A Goldman spokeswoman did not return calls from The Associated Press. But Goldman spokesman Lucas Van Praag told The New York Times in Thursday's editions that the data was "an egregious distortion of the facts."

"The suggestion that Goldman Sachs was involved in spinning or other inappropriate practices around IPO allocations is simply wrong," Praag said. "Goldman Sachs is not a retail firm, all our individual investors are wealthy. We can find no unfairness or bias in favor of corporate officers or directors over other clients."

Whitman's allocations weren't required to be disclosed, he said.

Whitman also serves as a Goldman director and eBay has paid the company fees. Whitman declined to comment on the issue Wednesday, eBay spokesman Kevin Pursglove said.

Yahoo issued a statement saying, "Yahoo executives who received IPO stock did so through private banking transactions which Yahoo was not involved with."

The House committee is investigating so-called Wall Street "spinning," or the practice of giving corporate executive clients the chance to buy into hot IPOs as a way to win their companies' investment banking business. The committee is probing similar transactions at the investment firms Salomon Smith Barney and Credit Suisse First Boston.

"There is no equity in the equities markets," committee chairman Rep. Michael Oxley, R-Ohio, said in a statement. "I call on every Wall Street firm to show respect for America's individual investors by reforming these corrupt practices immediately."

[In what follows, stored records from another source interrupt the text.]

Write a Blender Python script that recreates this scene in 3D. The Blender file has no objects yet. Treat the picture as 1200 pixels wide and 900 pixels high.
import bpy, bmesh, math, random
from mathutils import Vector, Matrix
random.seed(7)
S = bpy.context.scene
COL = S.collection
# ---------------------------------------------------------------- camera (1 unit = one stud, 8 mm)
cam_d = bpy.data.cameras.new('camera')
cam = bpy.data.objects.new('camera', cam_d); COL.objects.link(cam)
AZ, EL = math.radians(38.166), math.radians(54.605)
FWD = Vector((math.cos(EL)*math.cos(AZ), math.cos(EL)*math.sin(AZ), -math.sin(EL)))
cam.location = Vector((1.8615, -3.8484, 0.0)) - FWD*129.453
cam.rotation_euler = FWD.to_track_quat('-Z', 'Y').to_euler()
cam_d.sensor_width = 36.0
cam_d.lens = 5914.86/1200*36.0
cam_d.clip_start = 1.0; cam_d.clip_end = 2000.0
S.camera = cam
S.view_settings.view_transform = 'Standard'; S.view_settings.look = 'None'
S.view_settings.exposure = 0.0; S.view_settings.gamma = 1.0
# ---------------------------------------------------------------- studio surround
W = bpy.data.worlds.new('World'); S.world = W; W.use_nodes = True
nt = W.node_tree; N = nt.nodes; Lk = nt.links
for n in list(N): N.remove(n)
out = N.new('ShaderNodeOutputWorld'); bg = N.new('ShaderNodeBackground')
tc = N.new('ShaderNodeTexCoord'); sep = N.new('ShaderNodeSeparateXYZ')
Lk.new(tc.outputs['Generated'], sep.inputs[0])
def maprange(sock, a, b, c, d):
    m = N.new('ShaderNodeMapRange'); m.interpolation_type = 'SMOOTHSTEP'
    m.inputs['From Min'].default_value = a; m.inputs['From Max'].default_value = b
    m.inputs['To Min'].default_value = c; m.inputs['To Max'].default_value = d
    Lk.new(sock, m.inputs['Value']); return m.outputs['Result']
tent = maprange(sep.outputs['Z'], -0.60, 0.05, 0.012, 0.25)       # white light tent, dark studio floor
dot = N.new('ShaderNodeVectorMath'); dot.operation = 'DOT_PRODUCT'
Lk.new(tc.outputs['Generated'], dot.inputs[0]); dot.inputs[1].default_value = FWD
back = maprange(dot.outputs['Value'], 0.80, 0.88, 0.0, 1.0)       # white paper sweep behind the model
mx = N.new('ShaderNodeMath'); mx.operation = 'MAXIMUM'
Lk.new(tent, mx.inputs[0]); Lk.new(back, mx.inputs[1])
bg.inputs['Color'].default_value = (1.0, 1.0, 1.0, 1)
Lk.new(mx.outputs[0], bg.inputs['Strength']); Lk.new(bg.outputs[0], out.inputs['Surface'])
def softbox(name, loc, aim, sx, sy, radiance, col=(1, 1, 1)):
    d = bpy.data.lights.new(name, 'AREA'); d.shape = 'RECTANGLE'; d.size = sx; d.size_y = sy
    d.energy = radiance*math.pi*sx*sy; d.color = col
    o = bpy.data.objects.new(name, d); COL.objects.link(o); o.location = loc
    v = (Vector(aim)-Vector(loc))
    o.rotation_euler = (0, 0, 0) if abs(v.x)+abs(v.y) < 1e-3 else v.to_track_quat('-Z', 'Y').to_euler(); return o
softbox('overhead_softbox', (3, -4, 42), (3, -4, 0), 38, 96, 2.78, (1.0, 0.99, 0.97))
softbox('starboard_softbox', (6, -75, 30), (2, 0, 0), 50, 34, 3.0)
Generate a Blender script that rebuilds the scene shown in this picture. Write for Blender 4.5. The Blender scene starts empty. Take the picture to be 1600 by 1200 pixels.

The panel said that documents it obtained also show the use of financial research to hype companies that were investment banking clients of big firms, the possibly illegal underpricing of IPO shares and other conflicts of interest on the part of Wall Street firms.

Among the company executives who received IPO access were the former heads of Tyco International Ltd., The Inc. and Global Crossing International Ltd. Combined, Tyco and Global Crossing paid Goldman $102 million in banking fees.